Kid Froopy just wants to connect with you. The rest—the money, the fame, the celebrity—takes a backseat. "The career stuff is definitely a very secondary thing for me," Froopy (aka Sam) tells me after I observe that most of what's been written about the 27-year-old singer, songwriter, and producer from Des Moines, Iowa, focuses on how he's flying under the radar and on the brink of breaking big. "What really turns me on still is the music itself," he says, "and we’re in a cultural moment where maybe that stuff is harder to talk about or engage with."
So, let's talk about Kid Froopy's music. It's electronic and danceable, but it's not EDM. He's worked with everyone from Zeds Dead to Terror Jr and Carly Rae Jepsen. He's unclassifiable in the most genuine sense of the word. What can be said is Kid Froopy is a bop master in the making, which, according to him, is definitely different than, say, a banger-maker. "A bop is a little more low-key," he says, which is true; a bop will never let you down.

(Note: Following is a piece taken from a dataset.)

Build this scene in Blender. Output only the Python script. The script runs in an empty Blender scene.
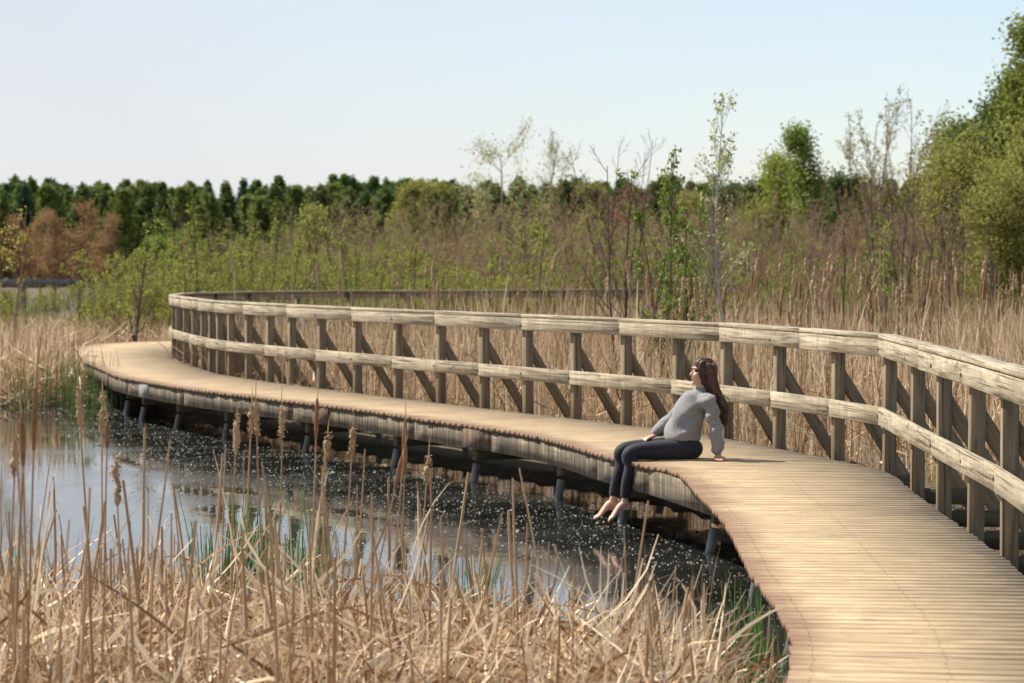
import bpy, bmesh, math, random
import numpy as np
from mathutils import Vector, Matrix
random.seed(4); RNG = np.random.default_rng(11)
R_ = math.radians
sc = bpy.context.scene; COL = sc.collection
CAMZ, DECK = 2.44, 0.67

# ------------------------------------------------------------------ helpers
def tag(o, label=None, cat=None, group=None, kind=None):
    if label: o['label'] = label
    if cat: o['category'] = cat
    if group: o['group'] = group
    if kind: o['kind'] = kind
    return o
def empty(name, loc=(0, 0, 0), rz=0.0, label=None, cat=None, group=None):
    o = bpy.data.objects.new(name, None); COL.objects.link(o)
    o.location = loc; o.rotation_euler = (0, 0, rz); o.empty_display_size = .1
    return tag(o, label, cat, group)
def link(name, me, mat=None, parent=None):
    o = bpy.data.objects.new(name, me); COL.objects.link(o)
    if mat: me.materials.append(mat)
    if parent: o.parent = parent
    return o
def mesh_np(name, V, F, smooth=False, uv=None):
    """V (n,3) float, F (m,k) int; optional uv per corner (m*k,2)"""
    V = np.asarray(V, np.float32).reshape(-1, 3); F = np.asarray(F, np.int32)
    me = bpy.data.meshes.new(name); k = F.shape[1]
    me.vertices.add(len(V)); me.vertices.foreach_set('co', V.ravel())
    me.loops.add(F.size); me.loops.foreach_set('vertex_index', F.ravel())
    me.polygons.add(len(F))
    me.polygons.foreach_set('loop_start', np.arange(0, F.size, k, dtype=np.int32))
    if smooth: me.polygons.foreach_set('use_smooth', np.ones(len(F), bool))
    if uv is not None:
        l = me.uv_layers.new(name='UVMap'); l.data.foreach_set('uv', np.asarray(uv, np.float32).ravel())
    me.update(calc_edges=True); me.validate()
    return me
def dup(root, loc, rz=0.0, s=1.0, label=None, group=None, tilt=None):
    r = root.copy(); COL.objects.link(r); r.location = loc
    r.rotation_euler = (tilt[0], tilt[1], rz) if tilt else (0, 0, rz)
    r.scale = (s, s, s) if not isinstance(s, tuple) else s
    if label: r['label'] = label
    if group: r['group'] = group
    for ch in list(root.children):
        c = ch.copy(); COL.objects.link(c); c.parent = r
        for g in ch.children:
            d = g.copy(); COL.objects.link(d); d.parent = c
    return r
def norm(a): return a / (np.linalg.norm(a, axis=-1, keepdims=True) + 1e-9)

# vectorised tubes: C (n,k,3), Rr (n,k)
def tubes(C, Rr, sides=3):
    C = np.asarray(C, float); n, k, _ = C.shape
    T = np.gradient(C, axis=1); T = norm(T)
    ref = np.where(np.abs(T[..., 2:3]) > .9, np.array([1., 0, 0]), np.array([0, 0, 1.]))
    U = norm(np.cross(T, ref)); W = np.cross(T, U)
    a = np.arange(sides) / sides * 2 * np.pi
    V = C[:, :, None] + Rr[:, :, None, None] * (np.cos(a)[:, None] * U[:, :, None] + np.sin(a)[:, None] * W[:, :, None])
    base = (np.arange(n) * k * sides)[:, None, None] + (np.arange(k - 1) * sides)[None, :, None]
    j = np.arange(sides); j2 = (j + 1) % sides
    F = np.stack([base + j, base + j2, base + j2 + sides, base + j + sides], -1).reshape(-1, 4)
    return V.reshape(-1, 3), F
def join(*vf):
    V, F, o = [], [], 0
    for v, f in vf:
        V.append(np.asarray(v).reshape(-1, 3)); F.append(np.asarray(f) + o); o += len(V[-1])
    return np.concatenate(V), np.concatenate(F)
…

For Froopy, the internet was and is his gateway to a world of genres and their respective bops. He experiences most of what he makes through a computer screen, having had his first-ever studio session this past year with Terror Jr. Like so much of internet blogging, "music is my way of expressing the emotions that maybe I don’t feel perfectly capable of doing in my real life," Froopy says. "Or it’s a way to move through stuff. At the same time, that stuff can get kind of tiresome, and sometimes it’s just fun to write music for the sake of doing it and have it be breezy or fun." Hence the name Kid Froopy. "I think I can be a little self-serious at times," he explains, "and having such a dumb artist name helps to remind me to just chill the fuck out some of the time."
Froopy takes his work very seriously, though. His new song, "New You," which we're premiering today, is a rework of an older song of his called "All I See Is You." Because art is never truly finished, Froopy went back to the track and rejiggered it after the record label, Deadbeats, asked him to release it. He says, "I ended up taking elements of that song and sort of reimagined it, thinking about where I was when writing the song originally and then coming back to it maybe a year later and updating it, like I was speaking to that version of myself in the past." For what it's worth, "New You" is a tender post-breakup song that glides through those big "what if" questions of how your life may have turned out if you never met that certain someone. Though sad, Kid Froopy's signature is never to wallow and instead, pepper that emotion with bright, bubbling electronics. Kid Froopy connection: made.
"New You" is lifted off Kid Froopy's forthcoming Drive Slow EP, out October 20 via Deadbeats.